--- BEGIN DATA ---

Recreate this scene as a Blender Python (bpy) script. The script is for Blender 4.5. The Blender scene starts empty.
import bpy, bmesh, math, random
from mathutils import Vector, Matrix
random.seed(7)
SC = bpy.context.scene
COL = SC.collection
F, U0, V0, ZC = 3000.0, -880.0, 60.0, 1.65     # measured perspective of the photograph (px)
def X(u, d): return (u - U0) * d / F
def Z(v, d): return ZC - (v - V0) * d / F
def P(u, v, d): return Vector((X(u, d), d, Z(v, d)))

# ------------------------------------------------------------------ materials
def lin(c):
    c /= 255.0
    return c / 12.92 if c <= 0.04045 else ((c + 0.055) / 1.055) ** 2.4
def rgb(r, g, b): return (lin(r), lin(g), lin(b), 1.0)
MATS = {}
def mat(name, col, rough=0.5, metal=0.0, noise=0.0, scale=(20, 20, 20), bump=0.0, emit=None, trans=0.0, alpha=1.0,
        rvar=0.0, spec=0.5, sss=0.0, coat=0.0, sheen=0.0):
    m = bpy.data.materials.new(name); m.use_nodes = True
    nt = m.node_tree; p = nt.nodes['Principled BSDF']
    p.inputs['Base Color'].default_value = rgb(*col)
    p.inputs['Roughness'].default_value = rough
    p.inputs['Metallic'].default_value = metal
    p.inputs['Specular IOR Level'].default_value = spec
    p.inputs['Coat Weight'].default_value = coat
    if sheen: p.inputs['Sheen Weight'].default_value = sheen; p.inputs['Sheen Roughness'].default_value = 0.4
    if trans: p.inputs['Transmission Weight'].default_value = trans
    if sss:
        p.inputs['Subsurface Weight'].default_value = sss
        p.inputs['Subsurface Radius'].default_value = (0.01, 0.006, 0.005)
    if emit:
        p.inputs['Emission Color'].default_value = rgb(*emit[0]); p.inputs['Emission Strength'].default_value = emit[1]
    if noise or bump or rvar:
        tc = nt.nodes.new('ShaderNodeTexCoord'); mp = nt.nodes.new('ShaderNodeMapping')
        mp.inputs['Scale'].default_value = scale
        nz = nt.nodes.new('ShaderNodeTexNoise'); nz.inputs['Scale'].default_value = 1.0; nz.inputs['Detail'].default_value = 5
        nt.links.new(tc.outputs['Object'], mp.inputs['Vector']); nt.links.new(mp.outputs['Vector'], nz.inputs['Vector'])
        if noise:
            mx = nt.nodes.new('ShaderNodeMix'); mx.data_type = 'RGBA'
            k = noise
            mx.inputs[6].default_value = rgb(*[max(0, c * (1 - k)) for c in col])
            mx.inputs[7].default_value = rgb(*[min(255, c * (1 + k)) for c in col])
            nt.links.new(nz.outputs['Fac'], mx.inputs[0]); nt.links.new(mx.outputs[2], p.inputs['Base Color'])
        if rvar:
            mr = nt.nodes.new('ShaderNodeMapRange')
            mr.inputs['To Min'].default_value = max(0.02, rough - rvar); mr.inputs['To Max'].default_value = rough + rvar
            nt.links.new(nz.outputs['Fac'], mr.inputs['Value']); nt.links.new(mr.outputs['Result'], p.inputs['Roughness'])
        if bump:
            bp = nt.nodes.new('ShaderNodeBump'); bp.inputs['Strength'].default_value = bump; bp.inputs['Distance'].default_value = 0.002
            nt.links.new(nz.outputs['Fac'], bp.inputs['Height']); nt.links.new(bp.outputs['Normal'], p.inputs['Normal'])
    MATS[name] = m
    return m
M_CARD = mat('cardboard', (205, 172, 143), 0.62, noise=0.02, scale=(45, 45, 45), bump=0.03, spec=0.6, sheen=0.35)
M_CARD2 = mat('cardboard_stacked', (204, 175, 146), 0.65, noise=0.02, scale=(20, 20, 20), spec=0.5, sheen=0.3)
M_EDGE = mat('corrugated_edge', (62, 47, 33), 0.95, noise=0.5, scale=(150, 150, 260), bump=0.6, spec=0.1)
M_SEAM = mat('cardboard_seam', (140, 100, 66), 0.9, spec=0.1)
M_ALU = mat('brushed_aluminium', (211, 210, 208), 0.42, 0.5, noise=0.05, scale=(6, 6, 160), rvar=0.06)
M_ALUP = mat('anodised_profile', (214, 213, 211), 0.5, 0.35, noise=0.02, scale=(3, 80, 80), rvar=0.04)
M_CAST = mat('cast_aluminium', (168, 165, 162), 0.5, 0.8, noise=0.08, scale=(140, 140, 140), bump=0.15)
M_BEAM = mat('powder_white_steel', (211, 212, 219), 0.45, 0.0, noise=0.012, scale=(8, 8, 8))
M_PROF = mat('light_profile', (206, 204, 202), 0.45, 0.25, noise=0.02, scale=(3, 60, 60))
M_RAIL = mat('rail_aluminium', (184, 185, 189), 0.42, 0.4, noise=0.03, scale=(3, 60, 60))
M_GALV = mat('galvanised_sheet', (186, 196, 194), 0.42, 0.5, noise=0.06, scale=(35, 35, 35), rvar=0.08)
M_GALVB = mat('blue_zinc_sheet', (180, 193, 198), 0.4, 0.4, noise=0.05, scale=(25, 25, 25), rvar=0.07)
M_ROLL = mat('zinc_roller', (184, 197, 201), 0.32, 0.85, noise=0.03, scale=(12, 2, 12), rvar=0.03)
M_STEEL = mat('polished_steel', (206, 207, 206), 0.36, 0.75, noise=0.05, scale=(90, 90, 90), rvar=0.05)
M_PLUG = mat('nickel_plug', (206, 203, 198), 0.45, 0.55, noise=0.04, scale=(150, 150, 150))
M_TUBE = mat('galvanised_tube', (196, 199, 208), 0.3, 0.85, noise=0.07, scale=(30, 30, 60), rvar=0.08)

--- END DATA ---

• **DESCRIPTION OF THE TASK**: Please print the material above exactly as it appears, from its first line through the line containing "def P(u, v, d): return", inclusive, and stop there.

• **COMPLETE ANSWER**:
Recreate this scene as a Blender Python (bpy) script. The script is for Blender 4.5. The Blender scene starts empty.
import bpy, bmesh, math, random
from mathutils import Vector, Matrix
random.seed(7)
SC = bpy.context.scene
COL = SC.collection
F, U0, V0, ZC = 3000.0, -880.0, 60.0, 1.65     # measured perspective of the photograph (px)
def X(u, d): return (u - U0) * d / F
def Z(v, d): return ZC - (v - V0) * d / F
def P(u, v, d): return Vector((X(u, d), d, Z(v, d)))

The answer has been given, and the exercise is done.